Published: September, 2002
Source: Entertainment.nzoom.com

Career retrospective for hyperactive Irish pop-rockers Ash makes you realise just how good they really are. As Holly Knill discovers, Intergalactic Sonic 7”s is a ‘best of‘ worth investing in.

Fortunately for pop rockers the world over, Tim Wheeler and Mark Hamilton were crap at football and decided to form a band to compensate. They quickly became the worst band in County Down under the name Vietnam, so split and recruited Rick McMurray as a drummer, not bothering with the rest of the dictionary they quickly settled on Ash as a name and caught the grunge wave out of Northern Ireland.

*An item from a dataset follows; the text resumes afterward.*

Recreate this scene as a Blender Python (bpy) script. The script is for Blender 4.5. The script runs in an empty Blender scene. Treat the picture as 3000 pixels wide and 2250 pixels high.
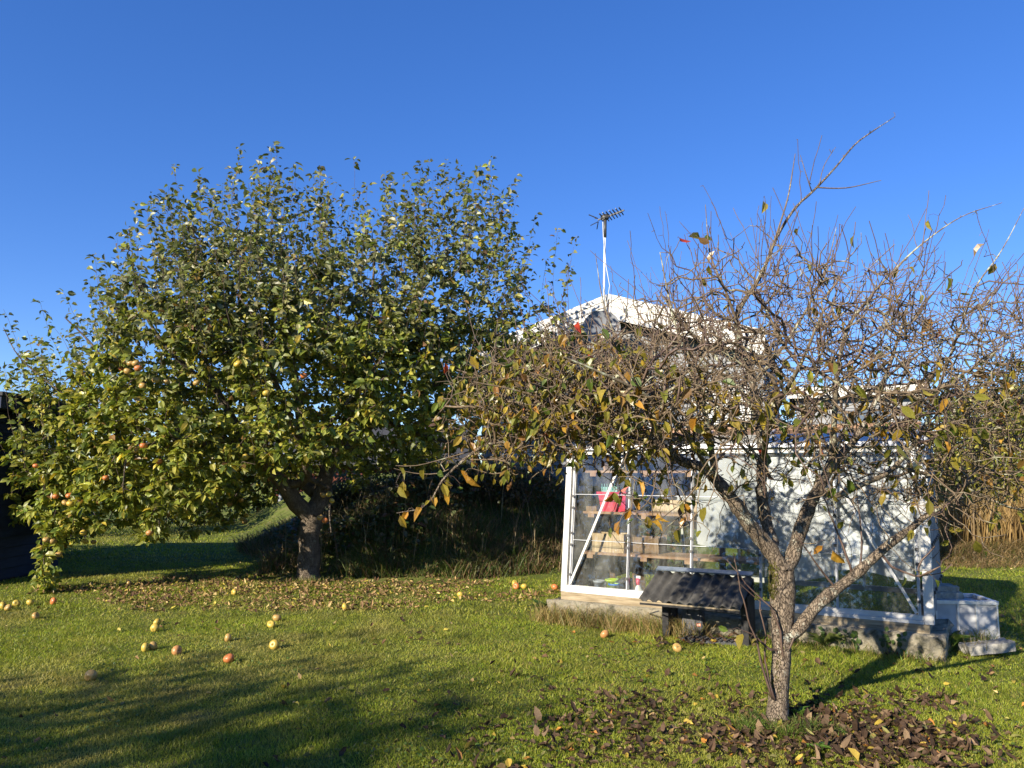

Envy”, their latest single, is included on Intergalactic Sonic 7”s which otherwise is a singles collection (read: best of). I’ll use that as an excuse for taking a quick romp through the band’s history.

They followed the usual band beginning saga of performing to pub crowds of 20 or so people, despite the fact that none of them were legally old enough to order a pint. They got signed to various small labels, wrote their first ‘classic‘, “Girl From Mars” and even scored the opening spot of an Elastica tour in 1994 - they just had to get the trip excused by their headmaster.

It wasn’t until 1995 that the band really became known with the release of “Kung Fu” and “Girl From Mars” which hung out in the UK’s top 20 for a summer or so. This success sent the band on a world tour where they got to trash their first hotel rooms - in the name of rock n’ roll tradition of course.

The summer of 1996 was a biggie for the band that was made to perform in dresses by their talented yet drug fuelled Welsh (possible tautology there for anyone who knows anyone who is Welsh), producer Owen Morris. They were magazine cover hits and Britpop heroes with two top five songs “Goldfinger” and “Oh Yeah” and their album 1977 sold over a million copies.

What with the Spice Girls smearing girl power over all pop, the lads teamed up with guitarist Charlotte Hatherley whose public debut was in front of 40,000 people at the V97 festival. Their title song for the film “A Life Less Ordinary* was another top 10 hit and the beginning of the band’s new direction… sideways.

Nu-Clear Sounds was beset by inspirational and production problems, it yielded “Jesus Says” in terms of a hit, but caused the band to take a hiatus and a rethink back in Wheeler’s garage where it all began in 1992.

2001’s Free All Angels was unleashed upon a sceptical public and sucked up all the way to the number one spot. At just a thousand quid off bankruptcy, Ash pulled out the platinum card. All time favourites from the singles on the album include “Shining Light”, “Sometimes”, “Candy” and “Burn Baby Burn”.

And here we are 10 years on in 2002 with an awesome ‘best of‘ released that makes you realise that you’ve liked Ash all along but maybe hadn’t noticed. The album features an additional disc of B-sides and rarities (as voted for by fans), titled Cosmic Debris. But you’re only likely to give this a good going over once you’ve exhausted the first album, which has more than enough to keep the embers burning.

The Northern Irish can be a feisty lot and as far as this band goes, live is the way you’d want to remember them. After all, the band is only 10 years old; if they continue at this rate their best is surely yet to come.